As regulators grow increasingly concerned with the outlook for the commercial real estate market, a Denver software company is set to launch a product that would help community banks gauge the strength of commercial real estate loans in their portfolios.
This month Fimac Solutions LLC is releasing its commercial real estate stress test, modeling software that promises to help banks determine whether a borrower will generate enough net income on a property to meet loan obligations. The software can also be used to test the overall commercial real estate loan portfolio, as well as to stress-test various concentrations such as office buildings, shopping centers, or hotels.
The off-the-shelf software lets bankers tweak variables such as occupancy levels, capitalization ratios, rental rates, and interest rates, giving a picture of potential risk. For instance, it can model how a slowdown in travel would affect hotel rental rates or how inflation might affect occupancy rates at strip malls.
Regulators first issued guidance on the need for stress testing in CRE lending in 2006. Stress testing gives the institutions a way "to quantify the impact of changing economic scenarios on asset quality, earnings, and capital," according to interagency guidance offered in January 2006. It is viewed as one way for banks to anticipate risk ahead of time and mitigate it by taking steps such as scaling back in one concentration, diversifying portfolios, increasing reserves, or restructuring loans.
In an interview last week, Steve Fritts, the associate director of risk management policy at the Federal Deposit Insurance Corp., said that commercial real estate "by its nature is economically sensitive. Any concentration you have is an additional risk. We are expecting … stress testing to be one part of the overall analytical processes."
Community banks are especially vulnerable to a commercial real estate downturn because they generally have much larger concentrations of CRE loans on their books than big banks do.
But unlike their larger counterparts, community banks lack the resources to do sophisticated stress testing, said Gregory W. Doner, the chairman and chief executive of Fimac and a former chief financial officer at an Ohio community bank.

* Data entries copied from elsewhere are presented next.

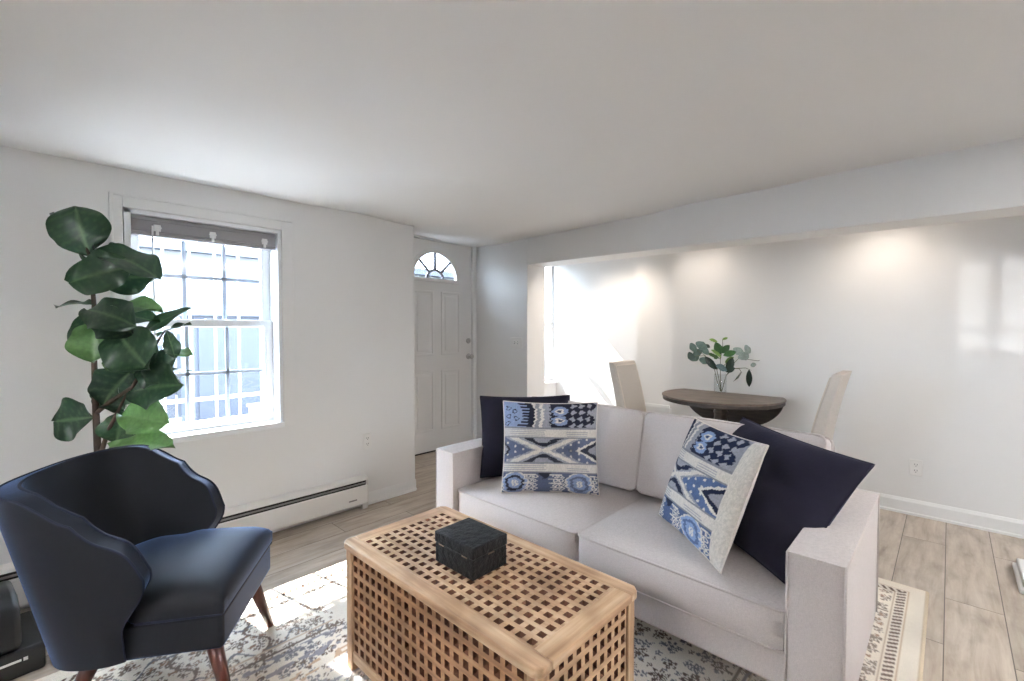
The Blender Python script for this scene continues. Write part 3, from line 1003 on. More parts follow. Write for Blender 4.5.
for x in (px0, px1 - pw):
    for y in (py0, py1 - pw):
        MB().box(x, x + pw, y, y + pw, 0, tz - 0.027).build('leg', M['oak_z'], ct, bevel=0.003)
sz0, sz1 = 0.075, tz - 0.028
for xa in (px0 + 0.006, px1 - 0.020):
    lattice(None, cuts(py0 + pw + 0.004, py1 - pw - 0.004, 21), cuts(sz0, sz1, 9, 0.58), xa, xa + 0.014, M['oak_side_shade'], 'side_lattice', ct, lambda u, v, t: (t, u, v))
for ya in (py0 + 0.006, py1 - 0.020):
    lattice(None, cuts(px0 + pw + 0.004, px1 - pw - 0.004, 10), cuts(sz0, sz1, 9, 0.58), ya, ya + 0.014, M['oak_x'], 'end_lattice', ct, lambda u, v, t: (u, t, v))
for x in (px0 + 0.004, px1 - 0.026):
    MB().box(x, x + 0.022, py0 + pw, py1 - pw, 0.035, 0.076).build('bottom_rail', M['oak'], ct, bevel=0.003)
for y in (py0 + 0.004, py1 - 0.026):
    MB().box(px0 + pw, px1 - pw, y, y + 0.022, 0.035, 0.076).build('bottom_rail', M['oak_x'], ct, bevel=0.003)
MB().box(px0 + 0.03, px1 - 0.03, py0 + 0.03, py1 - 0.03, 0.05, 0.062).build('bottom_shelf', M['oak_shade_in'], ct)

# ------------------------------------------------------------------ embossed box
bxr = thing('decorative_box', 'black embossed lidded box standing on the slatted coffee table', 'box', (1.046, 1.188, tz + RZ), 0)
MB().box(-0.077, 0.077, -0.098, 0.098, 0.0, 0.066).build('box_body', M['emboss'], bxr, bevel=0.003)
MB().box(-0.079, 0.079, -0.100, 0.100, 0.068, 0.106).build('lid', M['emboss'], bxr, bevel=0.004)
for x, y in ((-0.079, -0.06), (-0.079, 0.06), (0.0, -0.100)):
    MB().box(x - 0.002 if x else -0.014, x + 0.002 if x else 0.014, y - (0.014 if x else 0.002), y + (0.014 if x else 0.002), 0.0655, 0.0705).build('hinge', M['silver'], bxr)

# ------------------------------------------------------------------ sofa
sf = thing('sofa', 'greige linen two-seat sofa with piped cushions on the rug', 'sofa', (0, 0, RZ))
AX0, AX1 = 1.575, 2.385
SYR, SYL = 0.198, 2.08
aw = 0.148
SB = 0.135
def arm(y0_, y1_, zt=0.625):
    cx, cy = (AX0 + AX1) / 2, (y0_ + y1_) / 2
    o = puffy('armrest', AX1 - AX0, y1_ - y0_, zt - SB, M['sofa'], sf, (cx, cy, (zt + SB) / 2), bulge=(0.004, 0.004, 0.006), n=10, corner=0.008)
    p = MB()
    def ring(y):
        pts = [(AX0, y, SB), (AX0, y, zt - 0.004), (AX1, y, zt - 0.004), (AX1, y, SB)]
        p.tube([Vector(q) for q in pts], 0.0042, 6)
    ring(y0_ + 0.001); ring(y1_ - 0.001)
    p.build('piping', M['sofa_pipe'], o, smooth=True)
arm(SYR, SYR + aw)
arm(SYL - aw, SYL)
yi0, yi1 = SYR + aw + 0.002, SYL - aw - 0.002
MB().box(AX0 + 0.045, AX1 - 0.02, yi0, yi1, SB + 0.028, 0.285).build('seat_base', M['sofa'], sf, bevel=0.012)
ym = (yi0 + yi1) / 2
MB().prism([(2.235, 0.285), (2.385, 0.285), (2.42, 0.80), (2.405, 0.815), (2.325, 0.815), (2.31, 0.803)], 'y', yi0 + 0.01, yi1 - 0.0).build('back_frame', M['sofa'], sf, bevel=0.014, seg=3)
bf = bpy.data.objects['back_frame']
p = MB()
for xx in (2.318, 2.412):
    p.tube([(xx - 0.02, yi0 + 0.008, 0.62), (xx - 0.004, yi0 + 0.008, 0.78), (xx, yi0 + 0.016, 0.806), (xx, yi0 + 0.035, 0.817), (xx, yi1 - 0.03, 0.817), (xx, yi1 - 0.01, 0.806), (xx - 0.004, yi1, 0.78), (xx - 0.02, yi1, 0.62)], 0.0045, 6)
p.build('piping', M['sofa_pipe'], bf, smooth=True)
for i, (ya, yb) in enumerate(((yi0 + 0.002, ym - 0.002), (ym + 0.002, yi1 - 0.002))):
    sxx, syy, szz = 0.66, yb - ya, 0.135
    loc = (AX0 + 0.02 + sxx / 2, (ya + yb) / 2, 0.29 + szz / 2)
    o = puffy('seat_cushion', sxx, syy, szz, M['sofa'], sf, loc, bulge=(0.02, 0.0, 0.04), n=16, corner=0.03, wob=0.003, seed=i + 3)
    p = MB()
    for zz in (szz / 2 - 0.003, -szz / 2 + 0.003):
        piping_loop(p, sxx + 0.004, syy - 0.002, zz, 0.0048, 0.03, Matrix.Translation(loc))
    p.build('piping', M['sofa_pipe'], o, smooth=True)
    # back cushion, leaning
    cx_, cy_, cz_ = 0.40, syy - 0.006, 0.14
    mt = Matrix.Translation((2.222, (ya + yb) / 2, 0.655)) @ Euler((0, math.radians(-90 + 13), 0)).to_matrix().to_4x4()
    loc2 = mt.to_translation()
    rot2 = mt.to_euler()
    o = puffy('back_cushion', cx_, cy_, cz_, M['sofa'], sf, loc2, rot2, bulge=(0.012, 0.0, 0.045), n=16, corner=0.028, wob=0.006, seed=i + 11)
    p = MB()
    for zz in (cz_ / 2 - 0.003, -cz_ / 2 + 0.003):
        piping_loop(p, cx_ + 0.002, cy_, zz, 0.0048, 0.028, mt)
    p.build('piping', M['sofa_pipe'], o, smooth=True)
for x in (AX0 + 0.06, AX1 - 0.07):
    for y in (SYR + 0.07, SYL - 0.07):
        MB().lathe([(0.018, 0), (0.026, SB), (0.026, SB + 0.005)], 16, (x, y, 0)).build('leg', M['walnut'], sf, smooth=True)

# ------------------------------------------------------------------ pillows on the sofa
CREAM = L3(206, 199, 189); GREYC = L3(144, 144, 150)
def ikat(blue, sky, dark, shift=0.0, stretch=1.0, stop=2.0):
    def f(u, v):
        u0 = u
        u = shift + u * stretch
        row = np.floor(v * 46)
        jit = (hashn(row, np.floor(u * 6), 2.0) - 0.5) * 0.022 + 0.006 * np.sin(v * 150)
        x = u + jit
        col = np.tile(blue, (u.size, 1))
        def put(m, c):
            col[m] = c
        # --- upper band
        A = v < 0.285
        put(A, dark)
        r = np.hypot((x + 0.02) / 1.15, (v - 0.14) * 0.95)
        put(A & (x < 0.5), GREYC)
        put(A & (r < 0.40) , CREAM); put(A & (r < 0.37), GREYC * 0.8); put(A & (r < 0.335), CREAM); put(A & (r < 0.315), dark)
        put(A & (r < 0.20), sky)
        put(A & (r < 0.26) & (((v * 100) % 3.4) < 1.4), sky)
        for cx, cy in ((0.05, 0.08), (0.12, 0.11), (0.06, 0.17), (0.14, 0.19), (0.05, 0.25)):
            q = np.hypot(x - cx, v - cy)
            put(A & (q < 0.026), dark); put(A & (q < 0.016), sky * 1.05)
        for cy in (0.095, 0.205):
            q = np.hypot((x - 0.60) / 1.5, v - cy)
            put(A & (q < 0.056), sky * 0.9); put(A & (q < 0.030), CREAM); put(A & (q < 0.016), blue * 0.6)
        dq = np.abs(((x - 0.70) % 0.085) - 0.0425) + np.abs((v % 0.075) - 0.0375) * 1.1
        put(A & (x > 0.70) & (x < 0.93) & (dq < 0.034), GREYC * 1.05)
        put(A & (x > 0.955 + 0.03 * np.sin(v * 40)), GREYC)
        # --- pale stripe bands
        for b0, b1 in ((0.285, 0.405), (0.665, 0.785)):
            B = (v >= b0) & (v < b1)
            put(B, CREAM)
            lines = ((v * 1000) % 22) < 7
            put(B & lines & (x < 0.45), GREYC)
            put(B & (x > 0.68) & (x < 0.9) & ((v - b0) > 0.05) & lines, GREYC * 1.1)
            put(B & ((v - b0) < 0.018), GREYC * 0.75); put(B & ((b1 - v) < 0.014), GREYC * 0.75)
        # --- middle band: the big X
        Mb = (v >= 0.405) & (v < 0.665)
        vm = (v - 0.535) / 0.13
        put(Mb, blue)
        dots = (np.hypot(((u * 1.0) % 0.085) - 0.0425, (((v + 0.03 * np.floor(u / 0.085))) % 0.062) - 0.031) < 0.012)
        put(Mb & dots, CREAM)
        dx = np.abs(x - 0.43)
        put(Mb & (dx < 0.30 * np.abs(vm) + 0.115), GREYC)
        put(Mb & (np.abs(dx - 0.30 * np.abs(vm) - 0.02) < 0.05), CREAM)
        put(Mb & (np.abs(vm) > 0.30) & (dx < 0.27 * (np.abs(vm) - 0.22)), dark)
        put(Mb & (np.abs(vm) > 0.62) & (dx < 0.17 * (np.abs(vm) - 0.35)), GREYC)
        d2 = (x - 0.80) - 0.24 * np.abs(vm)
        put(Mb & (d2 > -0.03), CREAM); put(Mb & (d2 > 0.015), dark); put(Mb & (d2 > 0.09), GREYC)
        d3 = (0.075 - x) - 0.11 * np.abs(vm)
        put(Mb & (d3 > 0), dark); put(Mb & (d3 > 0.03), GREYC)
        # --- lower band: medallions
        D = v >= 0.785
        put(D, blue * 0.85)
        vb = v - 0.895
        for cx in (0.13, 0.80):
            q = np.hypot((x - cx) / 1.15, vb)
            put(D & (q < 0.125), CREAM); put(D & (q < 0.112), sky); put(D & (q < 0.088), blue if cx > 0.5 else dark); put(D & (q < 0.062), sky * 0.9)
            put(D & (q < 0.036) & ((((x - cx) * 100) % 3.2) < 2.2), CREAM)
        for cx, s_ in ((0.28, 1), (0.34, 1), (0.56, 1), (0.62, 1), (0.97, 1)):
            for cy in (0.82, 0.865, 0.915, 0.955):
                q = np.hypot((x - cx) / 1.3, v - cy)
                put(D & (q < 0.021), CREAM); put(D & (q < 0.010), blue)
            put(D & (np.abs(((v * 100) % 4.6) - 2.3) < 0.6) & (x > cx - 0.06) & (x < cx), CREAM)
        put(D & (np.abs(x - 0.44) < 0.075 * (1 - (v - 0.785) / 0.07)) & (v < 0.855), dark)
        put(u0 > stop, CREAM * 1.02)
        tone = 0.88 + 0.24 * hashn(np.floor(u * 160), np.floor(v * 60), 4.0)
        return np.clip(col * tone[:, None], 0, 1)
    return f
zb = 0.462
pillow('throw_pillow', 'navy, grey and cream ikat throw pillow in the sofa corner by the door', 'pillow',
       (1.672, 1.662, zb), (0.316, -0.395, 0), (0.78 * 0.24, 0.62 * 0.24, 0.97), (0.50, 0.47), 0.15, M['ikat'], M['cream'],
       pattern=ikat(L3(82, 90, 114), L3(132, 146, 178), L3(20, 22, 38)), n=141, welt=M['cream'])
pillow('throw_pillow', 'blue ikat throw pillow with cream edges tilted against the plain navy pillow', 'pillow',
       (1.962, 0.945, zb), (-0.64, -0.77, 0), (0.77 * 0.36, -0.64 * 0.36, 0.93), (0.50, 0.47), 0.13, M['ikat'], M['cream'],
       pattern=ikat(L3(80, 98, 134), L3(136, 156, 192), L3(22, 30, 56), 0.25, 0.75 / 0.88, 0.88), n=141, welt=M['cream'])
pillow('throw_pillow', 'plain dark navy throw pillow behind the ikat pillow by the far armrest', 'pillow',
       (1.762, 1.918, zb), (0.36, -0.33, 0), (0.42, -0.10, 0.96), (0.53, 0.46), 0.15, M['indigo'], M['indigo'], welt=M['indigo'])
pillow('throw_pillow', 'large plain navy throw pillow propped diagonally against the near armrest', 'pillow',
       (2.025, 0.875, 0.505), (-0.305, -0.495, -0.045), (0.25, -0.175, 0.385), (0.60, 0.50), 0.18, M['indigo'], M['indigo'], welt=M['indigo'])

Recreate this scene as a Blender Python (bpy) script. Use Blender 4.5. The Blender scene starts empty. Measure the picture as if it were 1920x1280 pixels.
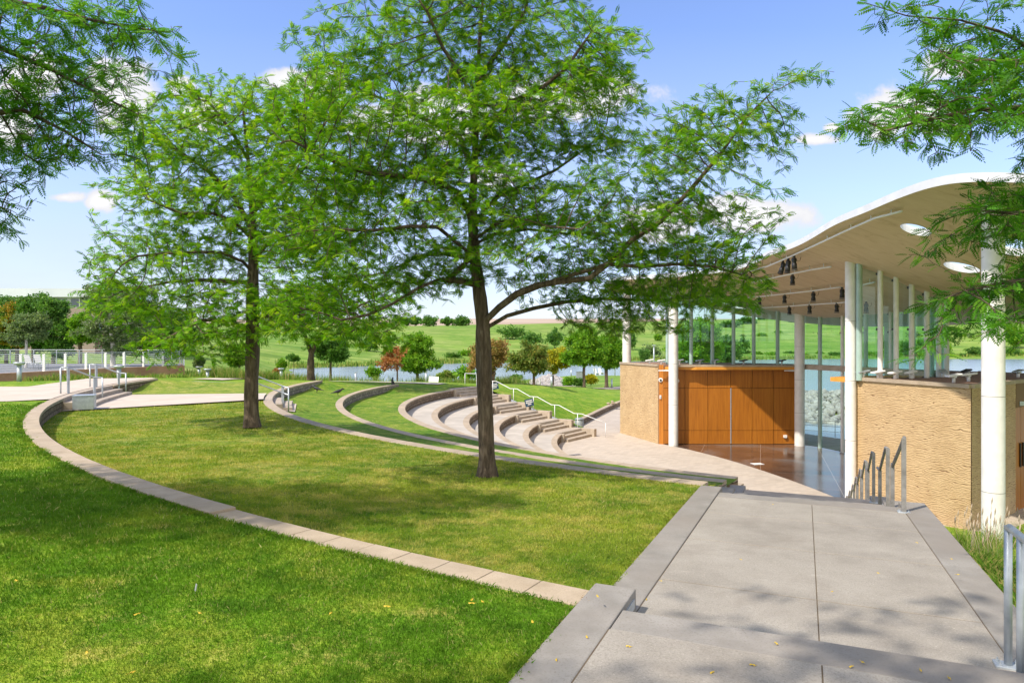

Fimac, a software company that focuses on risk and profitability management, declined to disclose the price of its stress-testing product but said it is in line with its other banking software products. The cost to community banks is dependent on the size of their CRE portfolios.
Mr. Doner said the product has no immediate competition in the marketplace but that he has heard of similar products in the pipeline, as well as other software companies including stress testing in their commercial loan management models. The product's likely customers, he added, are small banks in metropolitan markets that have more than 20 commercial real estate loans.
The 2006 regulatory guidance, Mr. Fritts said, does not really call for community banks to come up with complex systems. Rather, it is purposely vague and says only that a system's sophistication should reflect the portfolio's size and complexity.
Still, many apparently are not heeding regulators' advice to do more stress testing.
John C. Dugan, the comptroller of the currency, said in an April speech, "Right now too many community bankers are having too hard a time coming to grips with the problems that have emerged in their commercial real estate portfolios. … ." Though "this resistance to recognizing problems at the beginning of an economic downturn may be human nature, it's not healthy because denial is not a strategy."
Ann Grochala, the director of lending and accounting policy for Independent Community Bankers of America, said the new Fimac program could be useful to community banks, as long as it is not too expensive or too labor-intensive.